L’acquisito, il classico, lo sperimentato, il conosciuto – come si può dire sicuramente della fiamma che alimenta il fumo – diventa in piazza San Pietro, in mondovisione, straordinariamente attrattivo ed efficace. Chi ha vissuto questo momento, anche nella recentissima occasione dell’elezione del successore di papa Francesco, testimonia di un avvenimento portentoso, quasi non rappresentabile attraverso i nudi discorsi, le parole di sempre. Chi ha sperimentato la visione in diretta di quella cortina leggera di fumo bianco, in salita verso il blu del cielo, riferisce di una sensazione indicibile, di un sentimento fortissimo, di una emozione gigantesca.
Abituati a tutt’altro nella nostra vita quotidiana, come orari e come stress, abbiamo dovuto rallentare, fermarci, attendere. Con pazienza, noi che siamo impazienti e veloci. Ne ha scritto molto bene Antonio Polito all’indomani dell’elezione del nuovo Pontefice, il cardinale Roberto Francesco Prevost, che per sé ha scelto il nome di Leone XIV. “A differenza del gabbiano, che si è goduto il suo quarto d’ora di celebrità a fianco del comignolo più famoso del mondo – ha evidenziato il noto giornalista e scrittore – per noi mortali l’attesa della fumata bianca è stata uno stress. Sintesi di una procedura così lenta che più lenta non si può, ci ha cambiato la percezione del tempo. Per un giorno solo, certo; ma anche così il risultato finale è un prodigio. Abituati come siamo allo scatto frenetico dei secondi digitali, quei lunghi minuti vuoti ci sono sembrati un’eternità”.

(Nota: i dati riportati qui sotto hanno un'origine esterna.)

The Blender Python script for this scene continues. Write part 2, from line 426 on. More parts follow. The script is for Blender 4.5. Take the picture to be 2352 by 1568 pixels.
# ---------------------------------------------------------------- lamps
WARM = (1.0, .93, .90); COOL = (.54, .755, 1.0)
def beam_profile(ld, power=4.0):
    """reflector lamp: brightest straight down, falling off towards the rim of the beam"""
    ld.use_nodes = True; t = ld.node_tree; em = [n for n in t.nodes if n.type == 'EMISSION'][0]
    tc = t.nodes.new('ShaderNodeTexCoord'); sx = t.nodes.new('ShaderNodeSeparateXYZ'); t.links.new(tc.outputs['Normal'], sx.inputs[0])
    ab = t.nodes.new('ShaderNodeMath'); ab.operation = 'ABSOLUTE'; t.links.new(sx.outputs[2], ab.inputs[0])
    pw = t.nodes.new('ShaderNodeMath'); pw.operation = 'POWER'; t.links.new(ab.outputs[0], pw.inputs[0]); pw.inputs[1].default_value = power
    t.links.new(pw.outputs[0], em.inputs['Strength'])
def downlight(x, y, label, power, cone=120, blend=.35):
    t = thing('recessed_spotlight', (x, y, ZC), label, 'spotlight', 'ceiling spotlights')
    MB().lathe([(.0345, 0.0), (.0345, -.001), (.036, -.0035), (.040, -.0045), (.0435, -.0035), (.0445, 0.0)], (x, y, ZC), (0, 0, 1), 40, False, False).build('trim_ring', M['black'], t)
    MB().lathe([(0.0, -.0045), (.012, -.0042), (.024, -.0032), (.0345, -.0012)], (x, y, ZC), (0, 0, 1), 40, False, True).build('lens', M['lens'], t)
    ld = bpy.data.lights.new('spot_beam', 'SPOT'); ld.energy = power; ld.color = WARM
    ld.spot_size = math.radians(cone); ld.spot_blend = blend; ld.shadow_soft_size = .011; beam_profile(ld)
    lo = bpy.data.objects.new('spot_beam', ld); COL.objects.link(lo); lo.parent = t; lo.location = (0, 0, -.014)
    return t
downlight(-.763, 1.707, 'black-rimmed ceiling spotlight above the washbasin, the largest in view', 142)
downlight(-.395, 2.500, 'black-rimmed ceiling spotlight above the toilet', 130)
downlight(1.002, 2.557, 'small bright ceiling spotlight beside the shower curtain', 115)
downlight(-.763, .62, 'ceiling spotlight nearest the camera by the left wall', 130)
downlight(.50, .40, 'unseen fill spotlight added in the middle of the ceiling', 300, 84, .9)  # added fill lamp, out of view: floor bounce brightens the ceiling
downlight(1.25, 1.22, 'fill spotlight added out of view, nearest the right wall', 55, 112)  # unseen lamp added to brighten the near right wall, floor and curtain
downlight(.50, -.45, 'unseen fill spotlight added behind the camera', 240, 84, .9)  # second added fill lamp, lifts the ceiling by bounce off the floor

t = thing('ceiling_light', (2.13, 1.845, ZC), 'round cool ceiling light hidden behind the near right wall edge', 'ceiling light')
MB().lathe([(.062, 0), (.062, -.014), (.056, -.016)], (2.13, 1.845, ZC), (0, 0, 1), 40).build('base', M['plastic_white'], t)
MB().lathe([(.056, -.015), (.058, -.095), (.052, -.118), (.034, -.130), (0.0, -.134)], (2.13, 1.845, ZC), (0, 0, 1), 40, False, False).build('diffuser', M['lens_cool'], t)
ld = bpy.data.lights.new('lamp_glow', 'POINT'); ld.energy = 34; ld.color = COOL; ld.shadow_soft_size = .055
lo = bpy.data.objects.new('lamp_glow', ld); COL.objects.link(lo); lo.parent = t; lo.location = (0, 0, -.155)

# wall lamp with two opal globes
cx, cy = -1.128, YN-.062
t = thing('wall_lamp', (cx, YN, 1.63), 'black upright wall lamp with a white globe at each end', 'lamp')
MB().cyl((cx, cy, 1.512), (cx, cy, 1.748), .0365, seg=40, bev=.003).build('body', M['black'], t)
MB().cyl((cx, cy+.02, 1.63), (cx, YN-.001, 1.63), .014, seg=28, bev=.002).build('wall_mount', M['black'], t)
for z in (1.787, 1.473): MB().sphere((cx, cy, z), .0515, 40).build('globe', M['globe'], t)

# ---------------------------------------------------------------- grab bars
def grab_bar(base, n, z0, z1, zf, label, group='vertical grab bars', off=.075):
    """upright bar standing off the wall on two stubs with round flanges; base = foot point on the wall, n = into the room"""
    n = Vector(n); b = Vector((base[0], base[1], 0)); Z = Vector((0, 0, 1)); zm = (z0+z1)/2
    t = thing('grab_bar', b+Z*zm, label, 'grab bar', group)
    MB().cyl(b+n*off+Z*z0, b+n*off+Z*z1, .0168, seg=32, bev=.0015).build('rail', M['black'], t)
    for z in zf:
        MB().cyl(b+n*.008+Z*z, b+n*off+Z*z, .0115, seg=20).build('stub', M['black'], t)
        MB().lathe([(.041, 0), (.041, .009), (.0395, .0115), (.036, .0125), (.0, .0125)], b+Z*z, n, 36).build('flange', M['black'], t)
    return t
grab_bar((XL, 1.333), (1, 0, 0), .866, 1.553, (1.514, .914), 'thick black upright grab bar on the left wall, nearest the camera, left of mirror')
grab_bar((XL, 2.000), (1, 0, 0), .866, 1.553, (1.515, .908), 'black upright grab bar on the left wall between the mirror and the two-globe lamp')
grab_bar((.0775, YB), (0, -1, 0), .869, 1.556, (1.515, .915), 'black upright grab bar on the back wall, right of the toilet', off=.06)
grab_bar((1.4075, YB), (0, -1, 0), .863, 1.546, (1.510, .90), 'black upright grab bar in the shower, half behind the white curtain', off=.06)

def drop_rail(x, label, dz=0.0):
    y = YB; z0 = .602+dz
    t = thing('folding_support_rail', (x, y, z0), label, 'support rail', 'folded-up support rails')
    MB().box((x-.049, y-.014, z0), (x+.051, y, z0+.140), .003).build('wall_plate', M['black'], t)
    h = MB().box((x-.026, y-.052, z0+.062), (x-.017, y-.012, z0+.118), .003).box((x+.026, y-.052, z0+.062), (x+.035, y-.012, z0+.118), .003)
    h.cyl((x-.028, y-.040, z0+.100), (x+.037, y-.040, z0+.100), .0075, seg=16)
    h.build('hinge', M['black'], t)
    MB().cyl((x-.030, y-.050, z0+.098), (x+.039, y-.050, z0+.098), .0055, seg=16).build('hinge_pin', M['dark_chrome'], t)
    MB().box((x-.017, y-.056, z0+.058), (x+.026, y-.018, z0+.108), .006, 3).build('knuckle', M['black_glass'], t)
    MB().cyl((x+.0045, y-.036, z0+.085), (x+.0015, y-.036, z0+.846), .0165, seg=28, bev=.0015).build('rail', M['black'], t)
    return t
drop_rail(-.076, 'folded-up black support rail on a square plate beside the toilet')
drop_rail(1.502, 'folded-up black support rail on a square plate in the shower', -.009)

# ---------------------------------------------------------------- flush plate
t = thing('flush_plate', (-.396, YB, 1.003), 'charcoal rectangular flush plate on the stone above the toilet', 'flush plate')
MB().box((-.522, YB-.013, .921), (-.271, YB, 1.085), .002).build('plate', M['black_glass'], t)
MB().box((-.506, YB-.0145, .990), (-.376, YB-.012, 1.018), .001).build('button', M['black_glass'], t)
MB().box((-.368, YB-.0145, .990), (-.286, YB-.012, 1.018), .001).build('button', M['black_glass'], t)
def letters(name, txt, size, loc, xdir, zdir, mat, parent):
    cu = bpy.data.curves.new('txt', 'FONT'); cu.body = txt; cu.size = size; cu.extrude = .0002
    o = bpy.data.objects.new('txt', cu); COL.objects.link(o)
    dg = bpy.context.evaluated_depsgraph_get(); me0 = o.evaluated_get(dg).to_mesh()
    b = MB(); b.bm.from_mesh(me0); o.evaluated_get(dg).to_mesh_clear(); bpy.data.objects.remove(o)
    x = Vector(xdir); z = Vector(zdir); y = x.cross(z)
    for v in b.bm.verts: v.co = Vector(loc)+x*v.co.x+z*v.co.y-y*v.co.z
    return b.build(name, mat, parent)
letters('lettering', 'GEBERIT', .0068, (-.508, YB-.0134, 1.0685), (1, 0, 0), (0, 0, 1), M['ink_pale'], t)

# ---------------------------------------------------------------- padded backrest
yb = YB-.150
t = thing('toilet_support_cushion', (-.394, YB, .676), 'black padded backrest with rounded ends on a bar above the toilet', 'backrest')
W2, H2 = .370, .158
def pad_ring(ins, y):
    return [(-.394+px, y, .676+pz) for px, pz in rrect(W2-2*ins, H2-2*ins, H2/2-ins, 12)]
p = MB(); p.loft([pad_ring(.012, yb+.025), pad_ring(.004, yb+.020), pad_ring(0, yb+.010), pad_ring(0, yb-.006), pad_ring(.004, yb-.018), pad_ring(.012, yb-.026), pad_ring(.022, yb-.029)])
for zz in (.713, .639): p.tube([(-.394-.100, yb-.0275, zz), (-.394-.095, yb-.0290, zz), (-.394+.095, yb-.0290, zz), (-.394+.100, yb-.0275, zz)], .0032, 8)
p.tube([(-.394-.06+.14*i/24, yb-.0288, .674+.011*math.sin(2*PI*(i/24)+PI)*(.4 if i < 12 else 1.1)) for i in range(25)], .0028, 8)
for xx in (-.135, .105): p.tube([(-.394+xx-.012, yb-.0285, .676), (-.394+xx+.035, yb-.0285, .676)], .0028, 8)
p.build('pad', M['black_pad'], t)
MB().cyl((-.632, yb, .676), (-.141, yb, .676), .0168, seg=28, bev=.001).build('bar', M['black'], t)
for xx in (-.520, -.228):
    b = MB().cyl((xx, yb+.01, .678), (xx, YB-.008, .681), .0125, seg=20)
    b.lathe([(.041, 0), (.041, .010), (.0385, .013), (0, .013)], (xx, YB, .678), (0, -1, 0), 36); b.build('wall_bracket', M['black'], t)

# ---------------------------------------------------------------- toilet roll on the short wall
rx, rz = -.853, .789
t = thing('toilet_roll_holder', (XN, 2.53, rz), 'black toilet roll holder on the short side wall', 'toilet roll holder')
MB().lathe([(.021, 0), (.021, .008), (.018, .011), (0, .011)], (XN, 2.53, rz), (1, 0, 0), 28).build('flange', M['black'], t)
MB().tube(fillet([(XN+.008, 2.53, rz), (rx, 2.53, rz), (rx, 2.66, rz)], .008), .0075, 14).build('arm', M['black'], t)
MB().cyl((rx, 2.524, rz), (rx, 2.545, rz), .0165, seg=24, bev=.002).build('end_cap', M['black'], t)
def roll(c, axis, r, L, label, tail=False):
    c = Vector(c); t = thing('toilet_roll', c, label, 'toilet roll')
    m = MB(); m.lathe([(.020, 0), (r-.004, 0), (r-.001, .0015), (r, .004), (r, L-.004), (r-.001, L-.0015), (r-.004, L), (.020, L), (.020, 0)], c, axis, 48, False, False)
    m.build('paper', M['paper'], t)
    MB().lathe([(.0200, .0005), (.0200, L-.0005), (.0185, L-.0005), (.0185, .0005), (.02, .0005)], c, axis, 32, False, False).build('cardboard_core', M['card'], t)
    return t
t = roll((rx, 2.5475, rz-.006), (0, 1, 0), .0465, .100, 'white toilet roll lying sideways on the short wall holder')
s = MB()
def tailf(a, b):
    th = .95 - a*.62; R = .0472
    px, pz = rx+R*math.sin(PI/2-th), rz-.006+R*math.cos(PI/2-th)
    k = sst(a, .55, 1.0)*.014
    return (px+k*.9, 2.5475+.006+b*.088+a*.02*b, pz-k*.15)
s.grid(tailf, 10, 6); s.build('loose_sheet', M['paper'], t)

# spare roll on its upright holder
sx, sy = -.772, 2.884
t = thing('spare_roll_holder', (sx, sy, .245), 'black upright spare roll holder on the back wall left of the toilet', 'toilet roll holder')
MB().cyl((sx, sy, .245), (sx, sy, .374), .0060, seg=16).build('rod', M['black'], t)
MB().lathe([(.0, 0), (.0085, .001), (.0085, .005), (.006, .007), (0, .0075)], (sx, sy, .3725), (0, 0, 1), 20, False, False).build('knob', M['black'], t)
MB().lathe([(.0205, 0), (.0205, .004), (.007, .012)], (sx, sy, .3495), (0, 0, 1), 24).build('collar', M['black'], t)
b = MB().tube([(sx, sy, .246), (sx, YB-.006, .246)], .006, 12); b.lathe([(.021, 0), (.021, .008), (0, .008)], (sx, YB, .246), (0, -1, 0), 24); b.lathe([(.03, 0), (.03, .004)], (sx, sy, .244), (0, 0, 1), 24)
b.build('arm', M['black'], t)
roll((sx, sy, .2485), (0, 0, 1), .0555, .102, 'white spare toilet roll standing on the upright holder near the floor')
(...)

Ancora: “Ho sempre pensato che la soluzione del comignolo e della fumata sia un’ingegnosa trovata per costringerci a guardare in alto, verso il Cielo. Cosa che, differenza del gabbiano, facciamo sempre meno”. E’ vero: in piazza, a casa, in ufficio, in tutti i luoghi di lavoro, di aggregazione e di svago nei quali stavamo attendendo quell’esito tanto auspicato, non riuscivamo a staccare lo sguardo dalla sommità dell’antico palazzo del Vaticano, dalla quale attendavamo notizie e certezze che parlassero dall’alto dei cieli ai nostri cuori in terra, capaci di colmare il vuoto che si era creato con la morte del papa arrivato dalla “fine del mondo”.
Credenti o non credenti, eravamo ansiosi e trepidanti nell’attesa, a differenza dei famosi gabbiani, a turno placidi e incuranti sul tetto della dimora, a fianco del comignolo, come se nulla stesse accadendo. All’improvviso, invece, senza suoni e preavvisi, arriva il fumo, chiaro, netto, immediatamente decifrabile: non è più nero, come la sera del 7 maggio, come a metà giornata dell’8 maggio. E’ bianco, e segna la grandiosa novità: il rito si compie, la tradizione s’invera, la storia dell’umanesimo cristiano ritrova vigore, radici e verità, nella modernità. “Ma la cosa più sorprendente è che l’epoca più tecnologica e mediatica della storia dell’umanità – osserva Polito – si sia inchinata a questa procedura millenaria, rilanciandola e amplificandola anzi come un “meme” dell’eterno. E’ l’immutabile che prende il controllo dell’immediato”.
Proprio così: da quel preciso istante si susseguono la potenza gigantesca della voce in risposta della piazza, l’entusiasmo di chi osserva in diretta l’evento, il suono festoso delle campane di San Pietro, le bande musicali che arrivano e si posizionano sotto la Loggia delle Benedizioni per le loro esecuzioni. E poi alla fine, dopo una nuova attesa, il famoso “Habemus Papam”, ossia la comunicazione Urbi et Orbi di chi sarà il successore di Pietro. Sono gli effetti della “fumata bianca”, vivissima, formidabile, eccezionale e particolare come la sua frequenza nella storia dell’umanità. L’altezza di un destino, la profondità di un annuncio, la lentezza di un percorso elettivo che si realizza dentro la magnificenza della Cappella Sistina, sotto lo splendore del Giudizio Universale di Michelangelo. Per un tempo breve, certo, solo ventiquattro ore, ma tutto cambia. Rimane l’auspicio, ma soprattutto l’impegno: sia fumata bianca, ogni giorno, per noi, per i nostri valori, per le nostre azioni di vita buona, per le nostre esistenze in pienezza.